Guantanamo four are 'too dangerous to free'
The four British Muslims who are to remain at Guantanamo Bay are too dangerous to be released, an American official was last night reported as saying.
All four trained at al-Qa'ida camps where they learned bombmaking, methods of assassination and urban warfare techniques, making them a "serious threat" should they be released, the source said. The highly unusual step of releasing details of the charges against the men had been taken to counteract opinion expressing concern over the conditions in which detainees were being held at the prison camp in Cuba.
The four are Feroz Abbasi, 23, from Croydon, south London, Moazzam Begg, 36, from Birmingham, Richard Belmar, 23, and Martin Mubanga, 29, both from London. Five other detainees are expected to be returned to the UK this week.

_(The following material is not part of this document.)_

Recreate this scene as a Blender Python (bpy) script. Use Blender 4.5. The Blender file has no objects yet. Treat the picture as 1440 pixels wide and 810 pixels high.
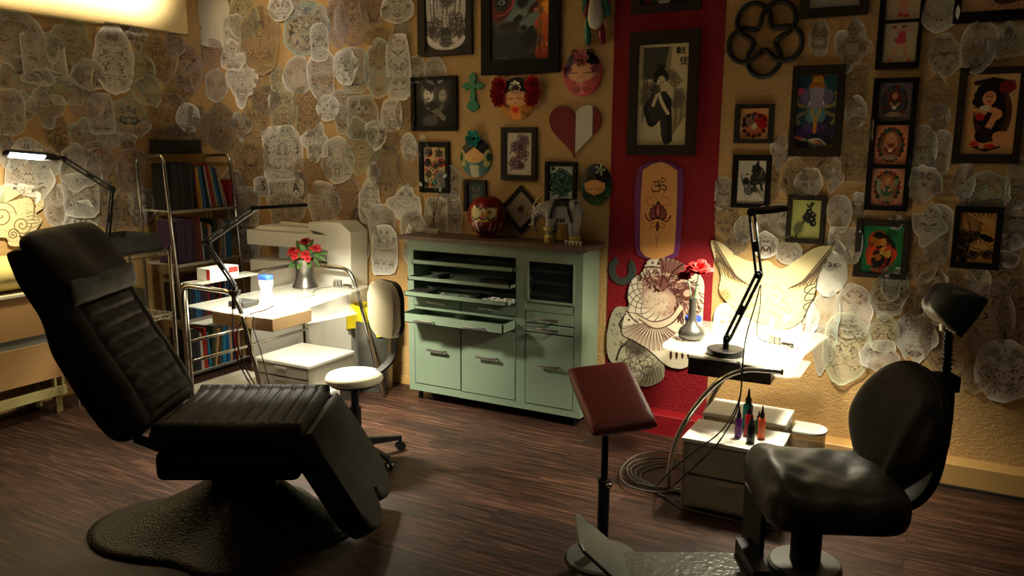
import bpy, bmesh, math, random
import numpy as np
from mathutils import Vector, Matrix
PI = math.pi
C = bpy.context.scene.collection
rnd = random.Random(7)

# ------------------------------------------------------------ camera
H = 1.7
FPX = 1120.0
yaw, pitch, roll = math.radians(-28.1), math.radians(10.1), math.radians(0.285)
FWD = Vector((math.sin(yaw)*math.cos(pitch), math.cos(yaw)*math.cos(pitch), -math.sin(pitch)))
RT0 = Vector((math.cos(yaw), -math.sin(yaw), 0)); UP0 = RT0.cross(FWD)
RT = RT0*math.cos(roll)+UP0*math.sin(roll); UPV = -RT0*math.sin(roll)+UP0*math.cos(roll)
cam = bpy.data.cameras.new('camera'); cam.sensor_width = 36; cam.lens = 28.0; cam.clip_start = .05
camo = bpy.data.objects.new('camera', cam); C.objects.link(camo)
camo.matrix_world = Matrix(((RT.x, UPV.x, -FWD.x, 0), (RT.y, UPV.y, -FWD.y, 0), (RT.z, UPV.z, -FWD.z, H), (0, 0, 0, 1)))
bpy.context.scene.camera = camo

# ------------------------------------------------------------ light and exposure
vs = bpy.context.scene.view_settings
vs.view_transform = 'Standard'; vs.look = 'None'; vs.gamma = 1.0; vs.use_curve_mapping = False
vs.exposure = 0.0
w = bpy.data.worlds.new('world'); bpy.context.scene.world = w; w.use_nodes = True
bg = w.node_tree.nodes['Background']; bg.inputs[0].default_value = (1.0, .80, .55, 1); bg.inputs[1].default_value = 0.010

def light(name, kind, loc, target, energy, col, size=.3, sizey=None, spot=None, blend=.5, spread=None):
    l = bpy.data.lights.new(name, kind); l.energy = energy; l.color = col
    if kind == 'AREA':
        l.size = size
        if spread: l.spread = math.radians(spread)
        if sizey: l.shape = 'RECTANGLE'; l.size_y = sizey
    elif kind == 'SPOT':
        l.shadow_soft_size = size; l.spot_size = math.radians(spot); l.spot_blend = blend
    else: l.shadow_soft_size = size
    o = bpy.data.objects.new(name, l); C.objects.link(o); o.location = loc
    o.rotation_euler = (Vector(target)-Vector(loc)).to_track_quat('-Z', 'Y').to_euler()
    return o
# warm wall washer above the left wall (outside the frame), and the room's dimmed ceiling lights
light('wall_washer_light', 'AREA', (-4.60, 2.75, 2.80), (-5.11, 2.75, 2.80), 36, (1.0, .87, .58), 2.6, .05, spread=62)
light('corner_spotlight', 'SPOT', (-3.3, 2.6, 2.86), (-4.4, 4.55, 2.35), 120, (1.0, .93, .80), .12, spot=46, blend=1.0)
light('ceiling_light_rear', 'AREA', (-3.2, 2.9, 2.86), (-3.2, 3.1, 0), 3.4, (1.0, .90, .70), .9)
light('ceiling_light_right', 'AREA', (.3, 2.6, 2.86), (.3, 2.8, 0), 1.7, (1.0, .84, .60), .9)
light('ceiling_light_front', 'AREA', (-1.6, .9, 2.86), (-1.6, 1.6, 0), 1.3, (1.0, .86, .62), .9)

# ------------------------------------------------------------ helpers
def ray(x, y): return FWD*FPX + RT*(x-720) + UPV*(405-y)
O0 = Vector((0, 0, H))
def onz(x, y, z=0.0):
    d = ray(x, y); return O0 + d*((z-H)/d.z)
def ony(x, y, Y):
    d = ray(x, y); return O0 + d*(Y/d.y)
def onx(x, y, X):
    d = ray(x, y); return O0 + d*(X/d.x)

WM = {}
def wm(o): return WM[o.name] if o is not None else Matrix.Identity(4)
def tag(o, label=None, cat=None, group=None, kind=None):
    if label: o['label'] = label
    if cat: o['category'] = cat
    if group: o['group'] = group
    if kind: o['kind'] = kind
    return o
def thing(name, label, cat, loc=(0, 0, 0), rz=0, group=None):
    o = bpy.data.objects.new(name, None); C.objects.link(o)
    o.empty_display_size = .05
    o.location = loc; o.rotation_euler = (0, 0, rz)
    WM[o.name] = Matrix.Translation(loc) @ Matrix.Rotation(rz, 4, 'Z')
    return tag(o, label, cat, group)
def obj(name, bm, mats, parent=None, smooth=False, local=False, origin=None, sharp=None):
    """bm (world coordinates, or the parent's with local=True) -> ONE mesh object"""
    me = bm
    if isinstance(bm, bmesh.types.BMesh):
        me = bpy.data.meshes.new(name)
        bmesh.ops.recalc_face_normals(bm, faces=bm.faces)
        bm.to_mesh(me); bm.free()
    M = Matrix.Identity(4)
    if parent is not None:
        M = wm(parent)
        if not local: me.transform(M.inverted())
    elif origin is not None:
        M = Matrix.Translation(origin); me.transform(M.inverted())
    if not isinstance(mats, (list, tuple)): mats = [mats]
    for m in mats: me.materials.append(m)
    if smooth:
        me.polygons.foreach_set('use_smooth', [True]*len(me.polygons))
        if sharp is not None: me.set_sharp_from_angle(angle=math.radians(sharp))
    o = bpy.data.objects.new(name, me); C.objects.link(o)
    if parent is not None: o.parent = parent; WM[o.name] = M
    else: o.matrix_world = M; WM[o.name] = M
    return o
def struct(name, bm, m, **k): return tag(obj(name, bm, m, **k), kind='structure')
def one(name, label, cat, bm, m, origin, group=None, **k):
    return tag(obj(name, bm, m, origin=origin, **k), label, cat, group)
def copy_tree(o, parent=None):
    c = o.copy(); C.objects.link(c); c.parent = parent
    if 'label' in c and parent is None: del c['label']
    for ch in list(o.children): copy_tree(ch, c)
    return c

NB = bmesh.new
def box(bm, c, s, M=None, bev=0, seg=2, mi=0):
    r = bmesh.ops.create_cube(bm, size=1.0)
    vs_ = r['verts']
    bmesh.ops.scale(bm, vec=Vector(s), verts=vs_)
    if bev:
        es = list({e for v in vs_ for e in v.link_edges})
        rr = bmesh.ops.bevel(bm, geom=es, offset=bev, segments=seg, affect='EDGES', profile=.5)
        vs_ = list({v for f in rr['faces'] for v in f.verts} | {v for v in vs_ if v.is_valid})
    vset = set(vs_)
    T = Matrix.Translation(Vector(c))
    if M is not None: T = T @ M.to_4x4()
    bmesh.ops.transform(bm, matrix=T, verts=list(vset))
    if mi:
        for f in {f for v in vset for f in v.link_faces}: f.material_index = mi
    return list(vset)
def box2(bm, a, b, bev=0, seg=2, mi=0):
    a = Vector(a); b = Vector(b)
    return box(bm, (a+b)/2, [abs(b[i]-a[i]) for i in range(3)], None, bev, seg, mi)
def bx(a, b, bev=0, seg=2):
    bm = NB(); box2(bm, a, b, bev, seg); return bm
def smoothpath(pts, n=6, closed=False):
    P = [Vector(p) for p in pts]; out = []
    N = len(P); rng = range(N if closed else N-1)
    for i in rng:
        p0 = P[(i-1) % N] if closed or i > 0 else P[0]*2-P[1]
        p1 = P[i]; p2 = P[(i+1) % N]
        p3 = P[(i+2) % N] if closed or i+2 < N else P[-1]*2-P[-2]
        for k in range(n):
            t = k/n
            out.append(.5*((2*p1)+(-p0+p2)*t+(2*p0-5*p1+4*p2-p3)*t*t+(-p0+3*p1-3*p2+p3)*t**3))
    if not closed: out.append(P[-1])
    return out
def fillet(pts, r, n=5):
    """polyline with rounded corners"""
    P = [Vector(p) for p in pts]; out = [P[0]]
    for i in range(1, len(P)-1):
        a = (P[i-1]-P[i]); b = (P[i+1]-P[i]); rr = min(r, a.length*.49, b.length*.49)
        p = P[i]+a.normalized()*rr; q = P[i]+b.normalized()*rr
        for k in range(n+1):
            t = k/n; out.append(p*(1-t)**2+P[i]*2*t*(1-t)+q*t*t)
    out.append(P[-1]); return out
def tube(bm, pts, r, n=10, closed=False, caps=True, mi=0):
    P = [Vector(p) for p in pts]; N = len(P)
    rr = r if isinstance(r, (list, tuple)) else [r]*N
    T = []
    for i in range(N):
        a = P[(i-1) % N] if closed or i > 0 else P[i]; b = P[(i+1) % N] if closed or i < N-1 else P[i]
        t = (b-a); T.append(t.normalized() if t.length > 1e-9 else Vector((0, 0, 1)))
    nrm = T[0].orthogonal().normalized(); rings = []
    for i in range(N):
        nrm = (nrm - T[i]*nrm.dot(T[i]))
        nrm = nrm.normalized() if nrm.length > 1e-6 else T[i].orthogonal().normalized()
        bn = T[i].cross(nrm)
        rings.append([bm.verts.new(P[i]+(nrm*math.cos(2*PI*k/n)+bn*math.sin(2*PI*k/n))*rr[i]) for k in range(n)])
    fs = []
    for i in range(N if closed else N-1):
        A = rings[i]; B = rings[(i+1) % N]
        for k in range(n): fs.append(bm.faces.new((A[k], A[(k+1) % n], B[(k+1) % n], B[k])))
    if caps and not closed:
        fs.append(bm.faces.new(rings[0][::-1])); fs.append(bm.faces.new(rings[-1]))
    for f in fs: f.material_index = mi
    return bm
def tb(pts, r, n=10, closed=False):
    bm = NB(); tube(bm, pts, r, n, closed); return bm
def lathe(bm, prof, c=(0, 0, 0), n=28, M=None, mi=0, sx=1, sy=1):
    """prof: (radius, z) list"""
    T = Matrix.Translation(Vector(c))
    if M is not None: T = T @ M.to_4x4()
    rings = []
    for (r, z) in prof:
        if r < 1e-5: rings.append([bm.verts.new(T @ Vector((0, 0, z)))])
        else: rings.append([bm.verts.new(T @ Vector((r*sx*math.cos(2*PI*k/n), r*sy*math.sin(2*PI*k/n), z))) for k in range(n)])
    for i in range(len(rings)-1):
        A, B = rings[i], rings[i+1]
        for k in range(n):
            a = [A[k % len(A)], A[(k+1) % len(A)], B[(k+1) % len(B)], B[k % len(B)]]
            u = []
            for v in a:
                if v not in u: u.append(v)
            if len(u) > 2: bm.faces.new(u).material_index = mi
    for R_ in (rings[0], rings[-1]):
        if len(R_) > 2:
            try: bm.faces.new(R_).material_index = mi
            except ValueError: pass
    return bm
def lt(prof, c=(0, 0, 0), n=28, M=None, sx=1, sy=1):
    bm = NB(); lathe(bm, prof, c, n, M, 0, sx, sy); return bm
def prism(bm, poly, d, M=None, bev=0, mi=0, seg=2):
    """poly in local XY, extruded 0..d along local Z, then transformed by M"""
    M = M or Matrix.Identity(4)
    bot = [bm.verts.new(Vector((p[0], p[1], 0))) for p in poly]
    top = [bm.verts.new(Vector((p[0], p[1], d))) for p in poly]
    n = len(poly); fs = [bm.faces.new(bot[::-1]), bm.faces.new(top)]
    for k in range(n): fs.append(bm.faces.new((bot[k], bot[(k+1) % n], top[(k+1) % n], top[k])))
    vv = bot+top
    if bev:
        es = list(fs[0].edges)+list(fs[1].edges)
        if bev > 0:
            rr = bmesh.ops.bevel(bm, geom=es, offset=bev, segments=seg, affect='EDGES', profile=.5)
            vv = list({v for f in rr['faces'] for v in f.verts}); 
            extra = {v for f in fs if f.is_valid for v in f.verts}
            vv = list(set(vv) | extra | {v for v in bot+top if v.is_valid})
            fs = list({f for v in vv for f in v.link_faces})
    for f in fs:
        if f.is_valid: f.material_index = mi
    bmesh.ops.transform(bm, matrix=M, verts=vv)
    return bm
def pr(poly, d, M=None, bev=0, seg=2):
    bm = NB(); prism(bm, poly, d, M, bev, 0, seg); return bm
def frameM(o, x, y, z=None):
    """matrix with origin o and local axes x, y (z = cross)"""
    x = Vector(x).normalized(); y = Vector(y).normalized(); z = Vector(z) if z is not None else x.cross(y)
    z = z.normalized()
    return Matrix(((x.x, y.x, z.x, o[0]), (x.y, y.y, z.y, o[1]), (x.z, y.z, z.z, o[2]), (0, 0, 0, 1)))
RX = lambda a: Matrix.Rotation(a, 4, 'X')
RY = lambda a: Matrix.Rotation(a, 4, 'Y')
RZ = lambda a: Matrix.Rotation(a, 4, 'Z')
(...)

Louise Christian, a lawyer for the families of two of the men - Mr Abbasi and Mr Mubanga - reacted angrily to the claims, reported in today's Daily Telegraph. "It is outrageous that these allegations are being made when the detainees do not have a voice."
The unnamed Bush administration official justified the public airing of confidential evidence. "If the British Government had captured Luftwaffe pilots bombing London during the middle of World War Two, they would not have given them lawyers to argue that they were innocent," he said.